La RAM, n’ayant pas connu le succès escompté avec Atlas Blue, mise maintenant sur cette future acquisition pour rivaliser avec Ryanair, EasyJet, Transavia, Air Arabia… qui surfent sur le succès du tourisme dans le royaume. Et pour ne pas rééditer les erreurs du passé, le transporteur marocain laissera la gestion de sa nouvelle acquisition à TUI, qui dispose d’une meilleure connaissance du métier de low-cost.

Une autre piste pour conquérir le marché subsaharien pourrait être la création d’une entité entre différents opérateurs maghrébins. C’est en tout cas ce que laisse penser Wahid Bouabdallah, PDG d’Air Algérie. « J’ai eu d’excellentes discussions avec mes collègues de la région, explique-t-il, et l’idée avance doucement. »

Si une chose est de renforcer sa présence sur le marché pour exister face à la concurrence des compagnies occidentales, notamment sur des liaisons intercontinentales, une autre chose sera de satisfaire convenablement les attentes des passagers. Ainsi, Cheikh Tidiane Camara, le PDG du cabinet de conseil spécialisé Ectar, estime que « fournir des services aux standards internationaux s’impose plus que jamais aux transporteurs africains ».

Titus Naikuni, le PDG de Kenya Airways, le confirme : « Avec la concurrence, vous devez vous assurer que votre service est le meilleur, et que la qualité de votre produit est supérieure à celle des autres. Ainsi s’explique notre longévité sur la desserte de Londres, une ligne sur laquelle nous avons significativement augmenté nos capacités. » Mais il n’y a pas que le service. Certains spécialistes avancent que les transporteurs africains auront, par ailleurs, fort à gagner à se départir de l’emprise de leurs gouvernements et à jouer essentiellement sur des intérêts purement économiques.

Premiers bénéfices

S’émanciper des lourdeurs politiques et gouvernementales a été justement la principale motivation qui a conduit à la création, en 2009, de la nouvelle compagnie sénégalaise, Sénégal Airlines. Mais il faut croire que cela n’a pas suffi, puisque le nouveau transporteur – dont le capital de 34 millions de dollars est détenu à 64 % par des privés – peine toujours à décoller. Le dernier rendez-vous manqué remonte à septembre. En attendant son hypothétique lancement, Sénégal Airlines a opté pour l’appui technique et commercial d’Emirates Airlines, contrairement à Asky et à Air Cemac, qui ont choisi des parrains africains.

Et pendant que la nouvelle compagnie sénégalaise prend son temps pour se mettre en piste, les acteurs présents profitent de la croissance.
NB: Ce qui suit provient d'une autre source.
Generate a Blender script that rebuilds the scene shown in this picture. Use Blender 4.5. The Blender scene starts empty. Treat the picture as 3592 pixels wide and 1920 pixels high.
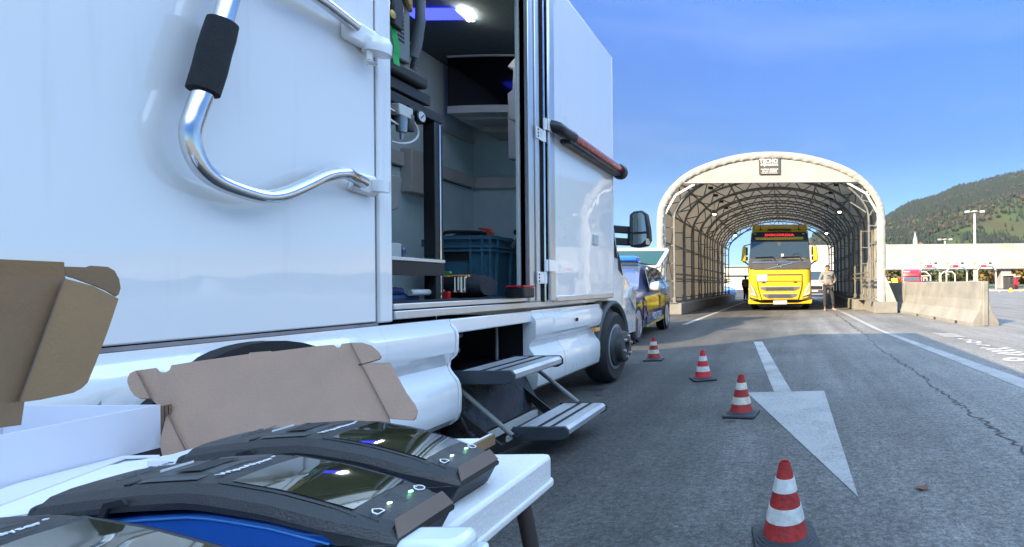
import bpy, bmesh, math, random
import numpy as np
from mathutils import Vector, Matrix
R = math.radians
C = bpy.context.scene.collection
scene = bpy.context.scene
random.seed(7)
# ---------------------------------------------------------------- camera
ROLL = R(0.5); F = 1800.0; CX = 2760.0; CY = 1000.0; W0, H0 = 3592.0, 1920.0
cam = bpy.data.cameras.new("camera")
cam.sensor_width = 36.0; cam.lens = 36.0 * F / W0
cam.shift_x = -(CX - W0 / 2) / W0; cam.shift_y = (CY - H0 / 2) / W0
cam.clip_start = 0.05; cam.clip_end = 30000
camo = bpy.data.objects.new("camera", cam); C.objects.link(camo)
camo.matrix_world = Matrix.Translation((0, 0, 1.0)) @ Matrix.Rotation(R(90), 4, 'X') @ Matrix.Rotation(-ROLL, 4, 'Z')
scene.camera = camo
# ---------------------------------------------------------------- light
SUN_AZ, SUN_EL = R(42), R(27.5)      # the sun stands behind on the left; light travels to +X +Y
w = bpy.data.worlds.new("World"); scene.world = w; w.use_nodes = True
nt = w.node_tree; nt.nodes.clear()
sky = nt.nodes.new('ShaderNodeTexSky'); sky.sky_type = 'NISHITA'; sky.sun_disc = False
sky.sun_elevation = SUN_EL; sky.sun_rotation = SUN_AZ + math.pi
sky.altitude = 700; sky.air_density = 1.0; sky.dust_density = 0.25; sky.ozone_density = 3.0
bg = nt.nodes.new('ShaderNodeBackground'); bg.inputs[1].default_value = 0.15
out = nt.nodes.new('ShaderNodeOutputWorld')

# added ramp: sky dimmed near the horizon, boosted higher up to brighten the shade
tcw = nt.nodes.new('ShaderNodeTexCoord'); sx_ = nt.nodes.new('ShaderNodeSeparateXYZ'); nt.links.new(tcw.outputs['Generated'], sx_.inputs[0])
cr_ = nt.nodes.new('ShaderNodeValToRGB'); nt.links.new(sx_.outputs['Z'], cr_.inputs[0]); el = cr_.color_ramp.elements
stops = [(0.0, (.11, .15, .185)), (.25, (.078, .122, .175)), (.40, (.10, .165, .28)), (.485, (.14, .22, .36)), (.56, (4.2, 3.0, 1.9)), (.75, (2.6, 2.15, 1.6)), (1.0, (1.5, 1.4, 1.2))]
el[0].position, el[0].color = 0.0, (*stops[0][1], 1); el[1].position, el[1].color = 1.0, (*stops[-1][1], 1)
for p_, c_ in stops[1:-1]: e_ = el.new(p_); e_.color = (*c_, 1)
mw = nt.nodes.new('ShaderNodeMix'); mw.data_type = 'RGBA'; mw.blend_type = 'MULTIPLY'; mw.inputs[0].default_value = 1
nt.links.new(sky.outputs[0], mw.inputs[6]); nt.links.new(cr_.outputs[0], mw.inputs[7]); nt.links.new(mw.outputs[2], bg.inputs[0])
# faint streaks of high cirrus
mpw = nt.nodes.new('ShaderNodeMapping'); mpw.inputs['Rotation'].default_value = (0, R(14), 0); mpw.inputs['Scale'].default_value = (1.6, 1.2, 9); nt.links.new(tcw.outputs['Generated'], mpw.inputs[0])
nz = nt.nodes.new('ShaderNodeTexNoise'); nz.inputs['Scale'].default_value = 1.7; nz.inputs['Detail'].default_value = 7; nt.links.new(mpw.outputs[0], nz.inputs['Vector'])
rz_ = nt.nodes.new('ShaderNodeMapRange'); rz_.inputs[1].default_value = .52; rz_.inputs[2].default_value = .80; rz_.inputs[4].default_value = .12; nt.links.new(nz.outputs[0], rz_.inputs[0])
mc = nt.nodes.new('ShaderNodeMix'); mc.data_type = 'RGBA'; nt.links.new(rz_.outputs[0], mc.inputs[0]); nt.links.new(mw.outputs[2], mc.inputs[6]); mc.inputs[7].default_value = (.9, 1.05, 1.3, 1); nt.links.new(mc.outputs[2], bg.inputs[0])
nt.links.new(bg.outputs[0], out.inputs[0])
sl = bpy.data.lights.new("sun", 'SUN'); sl.energy = 2.4; sl.angle = R(0.53); sl.color = (1.0, 0.77, 0.47)
so = bpy.data.objects.new("sun", sl); C.objects.link(so)
sd = Vector((math.sin(SUN_AZ) * math.cos(SUN_EL), math.cos(SUN_AZ) * math.cos(SUN_EL), -math.sin(SUN_EL)))
so.rotation_euler = sd.to_track_quat('-Z', 'Y').to_euler(); so.location = (-20, -20, 20)
scene.view_settings.view_transform = 'Standard'; scene.view_settings.look = 'None'
scene.view_settings.exposure = 2.6; scene.view_settings.gamma = 1.0
scene.cycles.max_bounces = 7; scene.cycles.diffuse_bounces = 3; scene.cycles.glossy_bounces = 3
scene.cycles.transparent_max_bounces = 8; scene.cycles.volume_bounces = 0
scene.cycles.volume_step_rate = 4.0; scene.cycles.caustics_reflective = False; scene.cycles.caustics_refractive = False
# ---------------------------------------------------------------- measuring: a pixel of the photograph on a known plane
def ray(px, py):
    u = px - CX; v = CY - py
    return ((u * math.cos(ROLL) + v * math.sin(ROLL)) / F, (-u * math.sin(ROLL) + v * math.cos(ROLL)) / F)
def onY(px, py, Y):
    a, b = ray(px, py); return Vector((a * Y, Y, 1 + b * Y))
def onX(px, py, X):
    a, b = ray(px, py); Y = X / a; return Vector((X, Y, 1 + b * Y))
def onZ(px, py, Z):
    a, b = ray(px, py); Y = (Z - 1) / b; return Vector((a * Y, Y, Z))
def onP(px, py, p, n):
    a, b = ray(px, py); d = Vector((a, 1, b)); o = Vector((0, 0, 1))
    t = (Vector(p) - o).dot(Vector(n)) / d.dot(Vector(n)); return o + d * t
# ---------------------------------------------------------------- materials
def mat(name, col, rough=0.5, metal=0.0, var=0.08, scale=6.0, bump=0.0, bscale=60.0, coat=0.0, spec=0.5, emit=None, estr=1.0, trans=0.0, alpha=1.0, col2=None, stretch=None, detail=5.0):
    m = bpy.data.materials.new(name); m.use_nodes = True
    n = m.node_tree.nodes; l = m.node_tree.links; b = n['Principled BSDF']
    c = tuple(col) + (1,)
    b.inputs['Roughness'].default_value = rough; b.inputs['Metallic'].default_value = metal
    b.inputs['Specular IOR Level'].default_value = spec
    b.inputs['Coat Weight'].default_value = coat; b.inputs['Coat Roughness'].default_value = 0.04
    b.inputs['Transmission Weight'].default_value = trans; b.inputs['Alpha'].default_value = alpha
    if emit: b.inputs['Emission Color'].default_value = tuple(emit) + (1,); b.inputs['Emission Strength'].default_value = estr
    tc = n.new('ShaderNodeTexCoord'); mp = n.new('ShaderNodeMapping'); l.new(tc.outputs['Object'], mp.inputs[0])
    if stretch: mp.inputs['Scale'].default_value = stretch
    if var > 0 or col2:
        t = n.new('ShaderNodeTexNoise'); t.inputs['Scale'].default_value = scale; t.inputs['Detail'].default_value = detail; t.inputs['Roughness'].default_value = 0.62
        l.new(mp.outputs[0], t.inputs['Vector'])
        mx = n.new('ShaderNodeMix'); mx.data_type = 'RGBA'
        lo = col2 if col2 else [x * (1 - 1.6 * var) for x in col]
        hi = col if col2 else [min(1, x * (1 + 1.2 * var)) for x in col]
        mx.inputs[6].default_value = tuple(lo) + (1,); mx.inputs[7].default_value = tuple(hi) + (1,)
        rp = n.new('ShaderNodeMapRange'); rp.inputs[1].default_value = .32; rp.inputs[2].default_value = .68
        l.new(t.outputs[0], rp.inputs[0]); l.new(rp.outputs[0], mx.inputs[0]); l.new(mx.outputs[2], b.inputs['Base Color'])
        mr = n.new('ShaderNodeMapRange'); mr.inputs[1].default_value = .3; mr.inputs[2].default_value = .7
        mr.inputs[3].default_value = max(0.02, rough * .85); mr.inputs[4].default_value = min(1, rough * 1.2)
        l.new(t.outputs[0], mr.inputs[0]); l.new(mr.outputs[0], b.inputs['Roughness'])
    else: b.inputs['Base Color'].default_value = c
    if bump > 0:
        t2 = n.new('ShaderNodeTexNoise'); t2.inputs['Scale'].default_value = bscale; t2.inputs['Detail'].default_value = 4
        l.new(mp.outputs[0], t2.inputs['Vector'])
        bp = n.new('ShaderNodeBump'); bp.inputs['Strength'].default_value = bump; bp.inputs['Distance'].default_value = 0.02
        l.new(t2.outputs[0], bp.inputs['Height']); l.new(bp.outputs[0], b.inputs['Normal'])
    return m
M = {}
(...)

L’Iata prévoit que le secteur aérien africain fera cette année, pour la première fois depuis 2002, des profits d’environ 80 millions d’euros. Ainsi, Kenya Airways, qui a connu un exercice 2008-2009 déficitaire, vient d’annoncer des bénéfices nets semestriels de plus de 15 millions de dollars. Et Ethiopian Airlines compte multiplier ses profits par six (à 10 milliards de dollars) à l’horizon 2025.